A questão aqui não se trata de contratar ou não assessoria, acredito que se os ítalos-descendentes conseguissem fazer o processo sozinhos, eles não contratariam assessoria. E, mais uma vez, penso que quem nos representa não entendeu a complexidade do tema. É simples propor que estas pessoas venham até a Itália sozinhas reconhecer a cidadania no ‘comune’ de ‘nascita’ (município de nascimento – NR) do seu ascendente. Porém, é uma ideia que não funciona do ponto de vista prático. A começar pelas dificuldades que as pessoas enfrentam em alugar imóveis, para que seja feita a prática da residência. Além disso, sabe-se que a grande imigração italiana partiu do Vêneto, imaginemos os descendentes de cidades inteiras, que imigraram, indo ao ‘comune’ pedindo o reconhecimento da cidadania. Grande parte destes ‘comunes’ são pequenos, tem uma pessoa só trabalhando no “ufficio anagrafe/stato civile” (sic), podemos imaginar como estes requerentes serão recepcionados. Práticas levando um período longuíssimo para ser concluídas e o descendente, simplesmente, não podendo trabalhar, porque o “permesso de soggiorno di attesa di cittadinanza”(sic), não permite isso.

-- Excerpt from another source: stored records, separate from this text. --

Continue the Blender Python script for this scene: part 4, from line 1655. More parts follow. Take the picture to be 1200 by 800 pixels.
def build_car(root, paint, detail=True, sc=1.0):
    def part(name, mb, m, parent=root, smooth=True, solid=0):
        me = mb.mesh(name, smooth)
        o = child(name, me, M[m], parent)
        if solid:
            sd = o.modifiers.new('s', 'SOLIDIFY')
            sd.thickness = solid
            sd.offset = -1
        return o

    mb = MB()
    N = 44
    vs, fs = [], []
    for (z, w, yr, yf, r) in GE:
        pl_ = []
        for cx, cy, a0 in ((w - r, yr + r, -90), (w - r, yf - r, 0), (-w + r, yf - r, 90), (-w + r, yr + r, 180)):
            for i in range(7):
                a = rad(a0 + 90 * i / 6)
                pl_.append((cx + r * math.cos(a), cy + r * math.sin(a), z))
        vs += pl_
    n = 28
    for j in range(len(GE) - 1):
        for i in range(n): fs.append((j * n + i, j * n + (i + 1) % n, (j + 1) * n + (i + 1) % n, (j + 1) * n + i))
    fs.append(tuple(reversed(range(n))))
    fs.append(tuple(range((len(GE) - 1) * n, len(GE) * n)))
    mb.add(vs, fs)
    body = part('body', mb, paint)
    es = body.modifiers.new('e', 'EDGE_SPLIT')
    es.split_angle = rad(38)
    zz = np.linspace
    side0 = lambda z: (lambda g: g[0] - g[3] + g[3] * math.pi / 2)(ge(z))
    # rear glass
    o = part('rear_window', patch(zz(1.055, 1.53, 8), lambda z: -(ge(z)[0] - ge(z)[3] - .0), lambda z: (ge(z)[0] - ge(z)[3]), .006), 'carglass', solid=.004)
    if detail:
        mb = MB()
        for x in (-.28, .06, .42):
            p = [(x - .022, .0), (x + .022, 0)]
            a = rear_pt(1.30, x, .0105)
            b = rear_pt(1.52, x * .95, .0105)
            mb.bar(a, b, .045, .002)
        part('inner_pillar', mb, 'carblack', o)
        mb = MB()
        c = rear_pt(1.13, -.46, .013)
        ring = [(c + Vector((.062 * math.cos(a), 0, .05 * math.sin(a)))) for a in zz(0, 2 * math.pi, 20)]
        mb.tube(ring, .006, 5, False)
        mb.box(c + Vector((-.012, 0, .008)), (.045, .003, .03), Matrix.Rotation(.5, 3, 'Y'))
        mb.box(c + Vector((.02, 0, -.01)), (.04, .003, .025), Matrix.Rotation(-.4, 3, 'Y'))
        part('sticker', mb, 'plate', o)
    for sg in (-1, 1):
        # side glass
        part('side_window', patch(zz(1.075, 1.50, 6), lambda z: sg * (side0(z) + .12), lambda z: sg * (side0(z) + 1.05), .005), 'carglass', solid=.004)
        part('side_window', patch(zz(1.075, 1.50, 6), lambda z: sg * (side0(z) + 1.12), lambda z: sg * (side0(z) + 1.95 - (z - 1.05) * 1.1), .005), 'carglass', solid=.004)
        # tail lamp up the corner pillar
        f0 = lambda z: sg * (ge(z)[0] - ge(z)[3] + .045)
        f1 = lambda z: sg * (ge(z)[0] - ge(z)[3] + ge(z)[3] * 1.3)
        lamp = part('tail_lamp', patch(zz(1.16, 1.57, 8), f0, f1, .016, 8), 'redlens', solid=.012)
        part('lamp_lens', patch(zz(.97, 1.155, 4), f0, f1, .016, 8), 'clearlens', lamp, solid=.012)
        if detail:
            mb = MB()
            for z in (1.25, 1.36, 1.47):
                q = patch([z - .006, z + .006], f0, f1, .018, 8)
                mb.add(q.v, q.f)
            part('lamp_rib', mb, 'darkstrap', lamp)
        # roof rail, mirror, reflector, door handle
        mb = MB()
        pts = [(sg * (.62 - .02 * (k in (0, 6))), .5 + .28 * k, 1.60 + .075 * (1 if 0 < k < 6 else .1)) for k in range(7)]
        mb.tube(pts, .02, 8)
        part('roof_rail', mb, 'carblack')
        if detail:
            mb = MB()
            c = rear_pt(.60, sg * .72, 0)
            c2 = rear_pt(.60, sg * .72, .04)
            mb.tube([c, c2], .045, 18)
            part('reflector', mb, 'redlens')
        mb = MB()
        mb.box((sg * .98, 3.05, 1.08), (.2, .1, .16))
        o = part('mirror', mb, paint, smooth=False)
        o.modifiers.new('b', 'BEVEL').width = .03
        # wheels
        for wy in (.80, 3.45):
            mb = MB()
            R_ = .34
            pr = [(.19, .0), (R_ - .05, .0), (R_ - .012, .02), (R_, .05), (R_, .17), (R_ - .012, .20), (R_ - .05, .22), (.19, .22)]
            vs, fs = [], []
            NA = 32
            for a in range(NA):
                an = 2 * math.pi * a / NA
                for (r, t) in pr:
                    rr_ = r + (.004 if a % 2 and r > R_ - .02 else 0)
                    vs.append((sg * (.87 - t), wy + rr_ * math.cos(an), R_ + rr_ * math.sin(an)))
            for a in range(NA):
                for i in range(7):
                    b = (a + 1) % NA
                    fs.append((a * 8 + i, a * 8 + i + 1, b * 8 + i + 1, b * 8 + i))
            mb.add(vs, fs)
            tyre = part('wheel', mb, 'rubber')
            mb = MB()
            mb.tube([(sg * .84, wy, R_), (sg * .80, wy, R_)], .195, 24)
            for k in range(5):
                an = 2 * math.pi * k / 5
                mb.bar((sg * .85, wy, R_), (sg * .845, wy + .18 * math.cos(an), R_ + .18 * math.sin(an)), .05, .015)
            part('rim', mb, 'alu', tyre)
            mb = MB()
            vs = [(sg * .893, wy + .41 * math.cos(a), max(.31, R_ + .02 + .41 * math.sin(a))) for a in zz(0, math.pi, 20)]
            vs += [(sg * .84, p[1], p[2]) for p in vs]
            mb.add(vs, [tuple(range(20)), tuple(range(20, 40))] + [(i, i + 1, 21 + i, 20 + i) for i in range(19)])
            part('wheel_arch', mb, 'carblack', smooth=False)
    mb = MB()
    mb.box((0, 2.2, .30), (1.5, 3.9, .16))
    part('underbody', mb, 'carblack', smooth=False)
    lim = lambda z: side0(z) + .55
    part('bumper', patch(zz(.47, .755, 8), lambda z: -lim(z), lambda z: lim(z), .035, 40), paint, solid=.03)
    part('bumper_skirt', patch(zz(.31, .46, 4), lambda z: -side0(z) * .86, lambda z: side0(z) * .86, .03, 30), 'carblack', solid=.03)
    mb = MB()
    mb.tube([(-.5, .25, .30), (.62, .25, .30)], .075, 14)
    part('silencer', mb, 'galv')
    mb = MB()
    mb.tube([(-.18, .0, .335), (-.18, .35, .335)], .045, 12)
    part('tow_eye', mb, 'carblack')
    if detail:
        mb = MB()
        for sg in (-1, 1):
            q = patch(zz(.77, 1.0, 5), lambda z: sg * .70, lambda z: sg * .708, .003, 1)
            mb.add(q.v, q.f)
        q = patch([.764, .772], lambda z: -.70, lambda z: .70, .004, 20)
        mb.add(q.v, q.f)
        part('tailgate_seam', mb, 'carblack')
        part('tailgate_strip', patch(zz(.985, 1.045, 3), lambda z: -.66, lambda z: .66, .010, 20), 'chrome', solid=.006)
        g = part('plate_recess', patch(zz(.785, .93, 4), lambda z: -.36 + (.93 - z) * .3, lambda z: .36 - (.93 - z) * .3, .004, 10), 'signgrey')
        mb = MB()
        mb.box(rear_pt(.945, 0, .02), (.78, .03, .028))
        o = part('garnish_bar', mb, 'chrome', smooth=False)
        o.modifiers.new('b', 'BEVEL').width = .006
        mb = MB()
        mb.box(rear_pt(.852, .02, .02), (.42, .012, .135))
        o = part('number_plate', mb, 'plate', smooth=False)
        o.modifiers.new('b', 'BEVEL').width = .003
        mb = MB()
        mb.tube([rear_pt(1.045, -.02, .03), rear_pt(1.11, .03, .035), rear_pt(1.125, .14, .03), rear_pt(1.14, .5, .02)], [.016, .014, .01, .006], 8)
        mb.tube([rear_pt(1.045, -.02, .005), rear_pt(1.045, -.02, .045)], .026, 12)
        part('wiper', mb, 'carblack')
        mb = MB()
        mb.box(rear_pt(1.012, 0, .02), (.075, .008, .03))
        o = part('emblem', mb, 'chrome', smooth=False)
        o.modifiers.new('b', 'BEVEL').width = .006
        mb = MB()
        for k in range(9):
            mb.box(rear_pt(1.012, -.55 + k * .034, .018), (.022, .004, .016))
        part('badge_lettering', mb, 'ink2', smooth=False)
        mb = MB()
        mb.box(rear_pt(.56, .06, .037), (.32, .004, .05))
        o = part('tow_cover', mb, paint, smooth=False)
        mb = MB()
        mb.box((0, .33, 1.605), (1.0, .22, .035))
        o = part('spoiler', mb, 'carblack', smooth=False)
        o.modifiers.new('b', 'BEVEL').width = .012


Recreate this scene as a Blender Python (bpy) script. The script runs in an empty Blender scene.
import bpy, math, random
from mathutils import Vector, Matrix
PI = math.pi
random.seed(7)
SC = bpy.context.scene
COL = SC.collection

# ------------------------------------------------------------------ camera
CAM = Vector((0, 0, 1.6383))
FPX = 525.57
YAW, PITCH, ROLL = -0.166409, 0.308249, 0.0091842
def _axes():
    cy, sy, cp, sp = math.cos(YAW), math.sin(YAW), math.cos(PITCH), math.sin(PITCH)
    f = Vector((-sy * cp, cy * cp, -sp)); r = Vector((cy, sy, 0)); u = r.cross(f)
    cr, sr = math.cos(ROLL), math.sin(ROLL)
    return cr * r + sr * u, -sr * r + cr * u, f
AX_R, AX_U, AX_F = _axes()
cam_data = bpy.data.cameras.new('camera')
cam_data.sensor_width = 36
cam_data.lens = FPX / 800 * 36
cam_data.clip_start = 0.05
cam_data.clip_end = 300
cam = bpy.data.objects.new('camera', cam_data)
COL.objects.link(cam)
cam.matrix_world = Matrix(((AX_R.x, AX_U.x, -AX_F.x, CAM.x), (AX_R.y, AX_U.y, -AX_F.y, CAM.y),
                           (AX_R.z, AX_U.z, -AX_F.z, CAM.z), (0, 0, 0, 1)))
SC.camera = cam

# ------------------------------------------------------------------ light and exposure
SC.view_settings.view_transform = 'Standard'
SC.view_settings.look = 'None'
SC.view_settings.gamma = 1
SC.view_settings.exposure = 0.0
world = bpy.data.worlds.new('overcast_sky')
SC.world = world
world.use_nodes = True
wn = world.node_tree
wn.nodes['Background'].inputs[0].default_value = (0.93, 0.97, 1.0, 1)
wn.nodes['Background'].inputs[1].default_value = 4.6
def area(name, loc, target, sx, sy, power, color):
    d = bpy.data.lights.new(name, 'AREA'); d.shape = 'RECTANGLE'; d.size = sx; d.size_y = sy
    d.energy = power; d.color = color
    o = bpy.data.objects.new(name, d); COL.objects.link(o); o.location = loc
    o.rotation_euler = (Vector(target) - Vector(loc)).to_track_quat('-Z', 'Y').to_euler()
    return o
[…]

Nenhum descendente, viria até o território italiano, contrataria assessoria se as filas nos consulados não fossem tão longas, 10, 15 anos. E agora pergunto: quais soluções estão sendo propostas para resolver isso?

Se a intenção é fazer com que o requerente venha até o solo italiano reconhecer a própria cidadania, já existe algo, por parte do governo, que ajude o ítalo-descendente a conseguir isso? Porque sem falar italiano, indo ao Vêneto, que ideologicamente não é muito favorável à questão da imigração, vocês acham que realmente estas pessoas vão conseguir ter sua cidadania reconhecida?

Porque que, ao invés de perseguir quem tem interesse em reconhecer a sua cidadania em um tempo descente, os nossos representantes não propõem soluções que efetivamente resolvam o problema?

Aliás, recebi um folder de campanha do Deputado Lorenzato onde era proposta de campanha: Obter cidadania italiana automática, uma vez que não exista interrupção por renúncia desde o bisavô até os requerentes; o que ele queria dizer com isso? O que aconteceu com o projeto, foi engavetado? Giulia De Marche”.